--- Begin GIVEN INFORMATION ---

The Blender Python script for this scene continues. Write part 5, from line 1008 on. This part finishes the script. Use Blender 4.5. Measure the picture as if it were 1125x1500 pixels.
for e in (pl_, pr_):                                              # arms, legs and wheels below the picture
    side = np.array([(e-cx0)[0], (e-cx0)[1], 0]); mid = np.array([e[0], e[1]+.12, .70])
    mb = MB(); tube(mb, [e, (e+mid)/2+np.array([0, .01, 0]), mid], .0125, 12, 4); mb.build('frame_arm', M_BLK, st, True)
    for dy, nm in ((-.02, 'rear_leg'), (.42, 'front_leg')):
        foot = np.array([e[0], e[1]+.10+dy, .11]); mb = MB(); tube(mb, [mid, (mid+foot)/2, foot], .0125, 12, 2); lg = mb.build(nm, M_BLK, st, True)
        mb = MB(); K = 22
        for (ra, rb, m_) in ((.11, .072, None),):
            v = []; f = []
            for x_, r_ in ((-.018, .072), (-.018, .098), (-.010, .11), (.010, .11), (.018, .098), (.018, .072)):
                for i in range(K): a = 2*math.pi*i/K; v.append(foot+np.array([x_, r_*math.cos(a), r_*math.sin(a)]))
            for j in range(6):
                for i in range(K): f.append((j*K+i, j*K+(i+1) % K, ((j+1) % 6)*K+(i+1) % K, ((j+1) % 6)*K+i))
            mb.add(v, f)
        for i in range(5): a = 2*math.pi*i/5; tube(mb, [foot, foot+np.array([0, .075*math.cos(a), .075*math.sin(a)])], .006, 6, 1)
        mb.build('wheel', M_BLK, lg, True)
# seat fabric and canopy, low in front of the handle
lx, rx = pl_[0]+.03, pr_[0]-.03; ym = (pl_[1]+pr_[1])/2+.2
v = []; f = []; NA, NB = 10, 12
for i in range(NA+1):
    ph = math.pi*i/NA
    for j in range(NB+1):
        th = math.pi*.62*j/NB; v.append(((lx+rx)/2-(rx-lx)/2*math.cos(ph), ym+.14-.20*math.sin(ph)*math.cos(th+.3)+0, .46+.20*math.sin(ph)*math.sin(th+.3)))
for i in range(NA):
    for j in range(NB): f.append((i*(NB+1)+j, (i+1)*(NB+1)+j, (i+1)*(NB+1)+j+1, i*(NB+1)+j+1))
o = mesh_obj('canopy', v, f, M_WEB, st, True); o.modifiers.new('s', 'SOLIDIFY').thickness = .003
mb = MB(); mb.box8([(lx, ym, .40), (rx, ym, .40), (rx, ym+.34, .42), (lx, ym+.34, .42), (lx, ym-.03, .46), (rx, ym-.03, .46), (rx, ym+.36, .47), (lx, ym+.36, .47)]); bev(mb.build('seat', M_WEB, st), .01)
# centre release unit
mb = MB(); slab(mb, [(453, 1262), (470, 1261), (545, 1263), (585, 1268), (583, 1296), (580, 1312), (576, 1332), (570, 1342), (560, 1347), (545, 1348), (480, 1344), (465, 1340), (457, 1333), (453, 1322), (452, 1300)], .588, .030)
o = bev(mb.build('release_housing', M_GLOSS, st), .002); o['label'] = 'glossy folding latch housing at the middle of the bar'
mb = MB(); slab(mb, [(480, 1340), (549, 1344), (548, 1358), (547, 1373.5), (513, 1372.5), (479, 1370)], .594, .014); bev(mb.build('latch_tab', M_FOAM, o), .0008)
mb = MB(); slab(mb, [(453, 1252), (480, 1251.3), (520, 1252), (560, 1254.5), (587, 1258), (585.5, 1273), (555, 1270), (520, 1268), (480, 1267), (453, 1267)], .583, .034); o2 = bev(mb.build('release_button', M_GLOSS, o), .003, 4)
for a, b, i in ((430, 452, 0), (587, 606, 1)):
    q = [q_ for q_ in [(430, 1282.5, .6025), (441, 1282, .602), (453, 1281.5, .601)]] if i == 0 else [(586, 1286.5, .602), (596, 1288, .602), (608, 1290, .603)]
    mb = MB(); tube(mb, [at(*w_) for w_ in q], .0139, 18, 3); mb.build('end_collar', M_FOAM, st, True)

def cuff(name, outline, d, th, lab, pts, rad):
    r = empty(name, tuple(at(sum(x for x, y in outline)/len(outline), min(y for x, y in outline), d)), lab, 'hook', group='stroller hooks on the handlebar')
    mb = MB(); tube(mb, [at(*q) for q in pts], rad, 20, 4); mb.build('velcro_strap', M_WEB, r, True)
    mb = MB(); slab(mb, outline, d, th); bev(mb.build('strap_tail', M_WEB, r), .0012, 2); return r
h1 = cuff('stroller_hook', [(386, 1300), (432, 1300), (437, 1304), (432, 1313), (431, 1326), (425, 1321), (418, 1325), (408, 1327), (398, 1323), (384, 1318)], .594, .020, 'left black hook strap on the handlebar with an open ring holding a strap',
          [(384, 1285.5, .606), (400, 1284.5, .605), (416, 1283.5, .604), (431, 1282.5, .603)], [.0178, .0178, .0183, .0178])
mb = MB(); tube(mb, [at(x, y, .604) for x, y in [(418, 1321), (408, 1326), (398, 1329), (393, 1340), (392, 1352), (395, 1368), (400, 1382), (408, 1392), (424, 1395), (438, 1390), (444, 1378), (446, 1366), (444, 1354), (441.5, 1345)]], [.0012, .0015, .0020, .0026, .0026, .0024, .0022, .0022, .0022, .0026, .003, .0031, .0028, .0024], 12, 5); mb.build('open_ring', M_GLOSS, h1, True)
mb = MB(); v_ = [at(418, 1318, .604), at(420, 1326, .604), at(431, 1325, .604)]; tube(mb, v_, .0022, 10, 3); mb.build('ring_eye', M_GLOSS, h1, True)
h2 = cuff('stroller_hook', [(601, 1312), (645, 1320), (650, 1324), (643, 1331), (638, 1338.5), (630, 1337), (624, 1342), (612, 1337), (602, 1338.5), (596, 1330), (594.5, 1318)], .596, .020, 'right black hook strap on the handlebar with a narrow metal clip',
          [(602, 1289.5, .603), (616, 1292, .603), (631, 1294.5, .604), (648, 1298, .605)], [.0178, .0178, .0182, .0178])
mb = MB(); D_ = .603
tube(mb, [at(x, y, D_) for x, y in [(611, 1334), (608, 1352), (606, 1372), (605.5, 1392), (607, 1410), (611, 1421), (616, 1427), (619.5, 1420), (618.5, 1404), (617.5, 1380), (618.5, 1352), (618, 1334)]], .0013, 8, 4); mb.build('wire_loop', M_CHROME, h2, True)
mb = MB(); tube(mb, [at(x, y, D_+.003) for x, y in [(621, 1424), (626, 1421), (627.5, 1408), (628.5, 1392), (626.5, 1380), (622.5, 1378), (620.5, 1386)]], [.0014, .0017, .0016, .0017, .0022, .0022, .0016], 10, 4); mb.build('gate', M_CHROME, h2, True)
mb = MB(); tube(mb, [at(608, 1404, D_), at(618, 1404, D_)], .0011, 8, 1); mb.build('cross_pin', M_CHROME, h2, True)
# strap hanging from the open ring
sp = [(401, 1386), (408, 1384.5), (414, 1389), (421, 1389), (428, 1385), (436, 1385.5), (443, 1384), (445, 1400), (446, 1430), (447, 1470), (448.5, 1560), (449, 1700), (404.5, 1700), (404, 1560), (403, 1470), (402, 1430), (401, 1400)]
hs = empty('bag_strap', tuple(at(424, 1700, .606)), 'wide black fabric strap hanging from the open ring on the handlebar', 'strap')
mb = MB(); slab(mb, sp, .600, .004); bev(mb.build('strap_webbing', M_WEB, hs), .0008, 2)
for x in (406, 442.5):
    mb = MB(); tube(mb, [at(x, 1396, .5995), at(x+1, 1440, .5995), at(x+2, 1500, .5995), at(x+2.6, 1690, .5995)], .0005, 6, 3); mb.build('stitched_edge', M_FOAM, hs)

--- End GIVEN INFORMATION ---

▶ **TASK GOAL**: Repeat the material above in full, keeping every word.

▶ **COMPLETED EXERCISE**:
The Blender Python script for this scene continues. Write part 5, from line 1008 on. This part finishes the script. Use Blender 4.5. Measure the picture as if it were 1125x1500 pixels.
for e in (pl_, pr_):                                              # arms, legs and wheels below the picture
    side = np.array([(e-cx0)[0], (e-cx0)[1], 0]); mid = np.array([e[0], e[1]+.12, .70])
    mb = MB(); tube(mb, [e, (e+mid)/2+np.array([0, .01, 0]), mid], .0125, 12, 4); mb.build('frame_arm', M_BLK, st, True)
    for dy, nm in ((-.02, 'rear_leg'), (.42, 'front_leg')):
        foot = np.array([e[0], e[1]+.10+dy, .11]); mb = MB(); tube(mb, [mid, (mid+foot)/2, foot], .0125, 12, 2); lg = mb.build(nm, M_BLK, st, True)
        mb = MB(); K = 22
        for (ra, rb, m_) in ((.11, .072, None),):
            v = []; f = []
            for x_, r_ in ((-.018, .072), (-.018, .098), (-.010, .11), (.010, .11), (.018, .098), (.018, .072)):
                for i in range(K): a = 2*math.pi*i/K; v.append(foot+np.array([x_, r_*math.cos(a), r_*math.sin(a)]))
            for j in range(6):
                for i in range(K): f.append((j*K+i, j*K+(i+1) % K, ((j+1) % 6)*K+(i+1) % K, ((j+1) % 6)*K+i))
            mb.add(v, f)
        for i in range(5): a = 2*math.pi*i/5; tube(mb, [foot, foot+np.array([0, .075*math.cos(a), .075*math.sin(a)])], .006, 6, 1)
        mb.build('wheel', M_BLK, lg, True)
# seat fabric and canopy, low in front of the handle
lx, rx = pl_[0]+.03, pr_[0]-.03; ym = (pl_[1]+pr_[1])/2+.2
v = []; f = []; NA, NB = 10, 12
for i in range(NA+1):
    ph = math.pi*i/NA
    for j in range(NB+1):
        th = math.pi*.62*j/NB; v.append(((lx+rx)/2-(rx-lx)/2*math.cos(ph), ym+.14-.20*math.sin(ph)*math.cos(th+.3)+0, .46+.20*math.sin(ph)*math.sin(th+.3)))
for i in range(NA):
    for j in range(NB): f.append((i*(NB+1)+j, (i+1)*(NB+1)+j, (i+1)*(NB+1)+j+1, i*(NB+1)+j+1))
o = mesh_obj('canopy', v, f, M_WEB, st, True); o.modifiers.new('s', 'SOLIDIFY').thickness = .003
mb = MB(); mb.box8([(lx, ym, .40), (rx, ym, .40), (rx, ym+.34, .42), (lx, ym+.34, .42), (lx, ym-.03, .46), (rx, ym-.03, .46), (rx, ym+.36, .47), (lx, ym+.36, .47)]); bev(mb.build('seat', M_WEB, st), .01)
# centre release unit
mb = MB(); slab(mb, [(453, 1262), (470, 1261), (545, 1263), (585, 1268), (583, 1296), (580, 1312), (576, 1332), (570, 1342), (560, 1347), (545, 1348), (480, 1344), (465, 1340), (457, 1333), (453, 1322), (452, 1300)], .588, .030)
o = bev(mb.build('release_housing', M_GLOSS, st), .002); o['label'] = 'glossy folding latch housing at the middle of the bar'
mb = MB(); slab(mb, [(480, 1340), (549, 1344), (548, 1358), (547, 1373.5), (513, 1372.5), (479, 1370)], .594, .014); bev(mb.build('latch_tab', M_FOAM, o), .0008)
mb = MB(); slab(mb, [(453, 1252), (480, 1251.3), (520, 1252), (560, 1254.5), (587, 1258), (585.5, 1273), (555, 1270), (520, 1268), (480, 1267), (453, 1267)], .583, .034); o2 = bev(mb.build('release_button', M_GLOSS, o), .003, 4)
for a, b, i in ((430, 452, 0), (587, 606, 1)):
    q = [q_ for q_ in [(430, 1282.5, .6025), (441, 1282, .602), (453, 1281.5, .601)]] if i == 0 else [(586, 1286.5, .602), (596, 1288, .602), (608, 1290, .603)]
    mb = MB(); tube(mb, [at(*w_) for w_ in q], .0139, 18, 3); mb.build('end_collar', M_FOAM, st, True)

def cuff(name, outline, d, th, lab, pts, rad):
    r = empty(name, tuple(at(sum(x for x, y in outline)/len(outline), min(y for x, y in outline), d)), lab, 'hook', group='stroller hooks on the handlebar')
    mb = MB(); tube(mb, [at(*q) for q in pts], rad, 20, 4); mb.build('velcro_strap', M_WEB, r, True)
    mb = MB(); slab(mb, outline, d, th); bev(mb.build('strap_tail', M_WEB, r), .0012, 2); return r
h1 = cuff('stroller_hook', [(386, 1300), (432, 1300), (437, 1304), (432, 1313), (431, 1326), (425, 1321), (418, 1325), (408, 1327), (398, 1323), (384, 1318)], .594, .020, 'left black hook strap on the handlebar with an open ring holding a strap',
          [(384, 1285.5, .606), (400, 1284.5, .605), (416, 1283.5, .604), (431, 1282.5, .603)], [.0178, .0178, .0183, .0178])
mb = MB(); tube(mb, [at(x, y, .604) for x, y in [(418, 1321), (408, 1326), (398, 1329), (393, 1340), (392, 1352), (395, 1368), (400, 1382), (408, 1392), (424, 1395), (438, 1390), (444, 1378), (446, 1366), (444, 1354), (441.5, 1345)]], [.0012, .0015, .0020, .0026, .0026, .0024, .0022, .0022, .0022, .0026, .003, .0031, .0028, .0024], 12, 5); mb.build('open_ring', M_GLOSS, h1, True)
mb = MB(); v_ = [at(418, 1318, .604), at(420, 1326, .604), at(431, 1325, .604)]; tube(mb, v_, .0022, 10, 3); mb.build('ring_eye', M_GLOSS, h1, True)
h2 = cuff('stroller_hook', [(601, 1312), (645, 1320), (650, 1324), (643, 1331), (638, 1338.5), (630, 1337), (624, 1342), (612, 1337), (602, 1338.5), (596, 1330), (594.5, 1318)], .596, .020, 'right black hook strap on the handlebar with a narrow metal clip',
          [(602, 1289.5, .603), (616, 1292, .603), (631, 1294.5, .604), (648, 1298, .605)], [.0178, .0178, .0182, .0178])
mb = MB(); D_ = .603
tube(mb, [at(x, y, D_) for x, y in [(611, 1334), (608, 1352), (606, 1372), (605.5, 1392), (607, 1410), (611, 1421), (616, 1427), (619.5, 1420), (618.5, 1404), (617.5, 1380), (618.5, 1352), (618, 1334)]], .0013, 8, 4); mb.build('wire_loop', M_CHROME, h2, True)
mb = MB(); tube(mb, [at(x, y, D_+.003) for x, y in [(621, 1424), (626, 1421), (627.5, 1408), (628.5, 1392), (626.5, 1380), (622.5, 1378), (620.5, 1386)]], [.0014, .0017, .0016, .0017, .0022, .0022, .0016], 10, 4); mb.build('gate', M_CHROME, h2, True)
mb = MB(); tube(mb, [at(608, 1404, D_), at(618, 1404, D_)], .0011, 8, 1); mb.build('cross_pin', M_CHROME, h2, True)
# strap hanging from the open ring
sp = [(401, 1386), (408, 1384.5), (414, 1389), (421, 1389), (428, 1385), (436, 1385.5), (443, 1384), (445, 1400), (446, 1430), (447, 1470), (448.5, 1560), (449, 1700), (404.5, 1700), (404, 1560), (403, 1470), (402, 1430), (401, 1400)]
hs = empty('bag_strap', tuple(at(424, 1700, .606)), 'wide black fabric strap hanging from the open ring on the handlebar', 'strap')
mb = MB(); slab(mb, sp, .600, .004); bev(mb.build('strap_webbing', M_WEB, hs), .0008, 2)
for x in (406, 442.5):
    mb = MB(); tube(mb, [at(x, 1396, .5995), at(x+1, 1440, .5995), at(x+2, 1500, .5995), at(x+2.6, 1690, .5995)], .0005, 6, 3); mb.build('stitched_edge', M_FOAM, hs)